After all, if the land and defensive lines would be lost regardless, the relevant variable isn't the land being lost, but the resources both sides lose to do so. Russian forces and equipment and time spent taking the easternmost regions by force are resources that can't be used in a later offensive should the conditional ceasefire break down. In turn, the defensive positions in the east, even if they are insufficient, are better than the defensive lines further west, while the investments in the east provide no benefit if turned over without a fight. But defenses in the west will have more time to be developed if it takes months, or even 'just' weeks, to be developed.
Even if the entirety of the four regions is conquered in the coming offensive- and that requires a level of belief that the Ukrainians are about to have a systemic collapse cascade that ignores the last few years of the war to date- it would still be better to accept the Russian demands then, rather than now.
And if the Russians wouldn't be interested in accepting them then, that is a pretty strong indicator they aren't likely to be satisfied even if the terms were accepted now.

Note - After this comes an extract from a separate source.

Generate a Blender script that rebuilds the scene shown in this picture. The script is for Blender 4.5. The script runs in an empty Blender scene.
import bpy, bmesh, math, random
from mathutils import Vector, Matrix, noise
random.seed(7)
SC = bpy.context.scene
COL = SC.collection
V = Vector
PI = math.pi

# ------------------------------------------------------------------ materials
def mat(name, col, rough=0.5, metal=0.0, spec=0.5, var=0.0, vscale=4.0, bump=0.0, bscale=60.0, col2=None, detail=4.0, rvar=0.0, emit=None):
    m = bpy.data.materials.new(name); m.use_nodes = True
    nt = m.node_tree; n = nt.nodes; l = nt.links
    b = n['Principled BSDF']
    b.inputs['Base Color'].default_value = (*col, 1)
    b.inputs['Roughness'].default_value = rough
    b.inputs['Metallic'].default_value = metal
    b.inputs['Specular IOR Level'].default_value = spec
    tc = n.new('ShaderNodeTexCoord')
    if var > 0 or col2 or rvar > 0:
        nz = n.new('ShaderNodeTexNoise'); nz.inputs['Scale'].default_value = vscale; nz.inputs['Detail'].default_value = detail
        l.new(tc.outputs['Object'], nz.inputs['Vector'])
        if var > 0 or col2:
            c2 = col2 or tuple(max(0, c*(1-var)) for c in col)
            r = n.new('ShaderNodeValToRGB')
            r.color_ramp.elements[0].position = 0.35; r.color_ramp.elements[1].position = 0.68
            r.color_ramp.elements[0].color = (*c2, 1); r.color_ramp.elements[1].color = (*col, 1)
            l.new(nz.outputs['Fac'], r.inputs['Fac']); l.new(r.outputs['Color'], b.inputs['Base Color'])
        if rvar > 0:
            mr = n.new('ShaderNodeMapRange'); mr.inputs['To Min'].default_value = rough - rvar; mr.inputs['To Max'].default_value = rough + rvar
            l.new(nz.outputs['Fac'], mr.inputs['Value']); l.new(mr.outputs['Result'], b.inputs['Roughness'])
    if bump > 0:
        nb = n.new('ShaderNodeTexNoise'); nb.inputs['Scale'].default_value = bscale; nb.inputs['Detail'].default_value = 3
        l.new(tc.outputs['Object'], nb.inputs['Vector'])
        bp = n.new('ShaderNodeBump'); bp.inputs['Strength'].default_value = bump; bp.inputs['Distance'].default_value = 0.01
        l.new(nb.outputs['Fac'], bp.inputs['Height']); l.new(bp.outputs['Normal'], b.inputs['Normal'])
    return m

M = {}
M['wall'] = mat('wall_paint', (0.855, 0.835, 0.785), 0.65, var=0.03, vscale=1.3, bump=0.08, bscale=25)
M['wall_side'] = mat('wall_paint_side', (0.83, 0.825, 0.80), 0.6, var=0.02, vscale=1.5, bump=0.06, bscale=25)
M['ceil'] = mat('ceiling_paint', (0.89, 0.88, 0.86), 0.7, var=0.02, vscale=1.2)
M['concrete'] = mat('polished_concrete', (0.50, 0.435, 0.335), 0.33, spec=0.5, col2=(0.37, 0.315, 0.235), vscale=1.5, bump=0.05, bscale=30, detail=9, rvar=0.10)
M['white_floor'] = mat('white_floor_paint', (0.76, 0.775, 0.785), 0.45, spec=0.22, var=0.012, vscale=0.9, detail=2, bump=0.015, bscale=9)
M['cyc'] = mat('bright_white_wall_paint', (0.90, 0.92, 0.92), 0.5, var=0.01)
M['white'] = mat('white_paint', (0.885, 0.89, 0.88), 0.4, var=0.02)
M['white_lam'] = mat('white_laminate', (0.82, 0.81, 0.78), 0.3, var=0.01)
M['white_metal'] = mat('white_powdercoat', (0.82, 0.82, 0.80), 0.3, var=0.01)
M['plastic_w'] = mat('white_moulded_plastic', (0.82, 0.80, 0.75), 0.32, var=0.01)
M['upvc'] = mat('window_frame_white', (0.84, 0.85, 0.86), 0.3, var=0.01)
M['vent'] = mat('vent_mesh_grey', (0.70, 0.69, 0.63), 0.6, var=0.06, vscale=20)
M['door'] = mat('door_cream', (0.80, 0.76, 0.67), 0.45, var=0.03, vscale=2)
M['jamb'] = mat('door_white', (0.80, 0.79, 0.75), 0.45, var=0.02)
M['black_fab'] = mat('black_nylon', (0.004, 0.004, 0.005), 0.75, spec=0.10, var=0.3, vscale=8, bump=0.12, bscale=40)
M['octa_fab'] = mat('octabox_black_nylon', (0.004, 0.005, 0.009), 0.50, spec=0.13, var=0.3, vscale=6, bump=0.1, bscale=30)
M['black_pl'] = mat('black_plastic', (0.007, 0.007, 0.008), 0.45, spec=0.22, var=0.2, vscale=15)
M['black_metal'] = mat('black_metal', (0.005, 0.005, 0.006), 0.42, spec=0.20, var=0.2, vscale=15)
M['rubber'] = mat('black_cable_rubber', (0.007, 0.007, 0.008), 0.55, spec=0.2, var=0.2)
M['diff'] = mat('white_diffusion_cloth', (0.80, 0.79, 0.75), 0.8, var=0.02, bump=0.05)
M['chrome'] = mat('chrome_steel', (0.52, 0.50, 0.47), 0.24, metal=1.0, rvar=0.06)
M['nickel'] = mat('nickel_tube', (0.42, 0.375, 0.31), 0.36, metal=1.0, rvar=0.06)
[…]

Which increases the value of making the Russians pay more manpower / material / time in the present, rather than leaving it open in the future.
That's what the reported Russian threat was aimed against: "it will be five regions the next time we meet".
I agree that a major Ukrainian collapse is improbable, but it is not impossible. Russian operational competence is low, but most Ukrainian units are half-strength right now at best. If there's a lucky breakthrough, the 93rd might not be there to plug the gap in time. I am not talking about a total collapse, but a major realignment like the 2022 Harjkov counteroffensive.
And it was a poor threat for the same reason. Good threats should never incentivize people to not comply.
The issue is not how many regions Russia wants to claim. The issue is that it no matter how many kms of regions Russia wants to demand the ukrainians turn over without fighting, it will still be in the Ukrainian interest to make Russia pay the resources they are willing to spend fighting km by km, rather than let Russia have both kms and the resources to conquer more.
A Russian offer that a concession of KMs will stop further aggression runs into the Russian credibility problem that drives the preference, and which the threat raises- that there will be more demanded in the future.
Even if one agrees with your assessment, better a kharkiv within the regions that Russia insists it wants all of, than a kharkiv further west to be basis of claim a fifth region.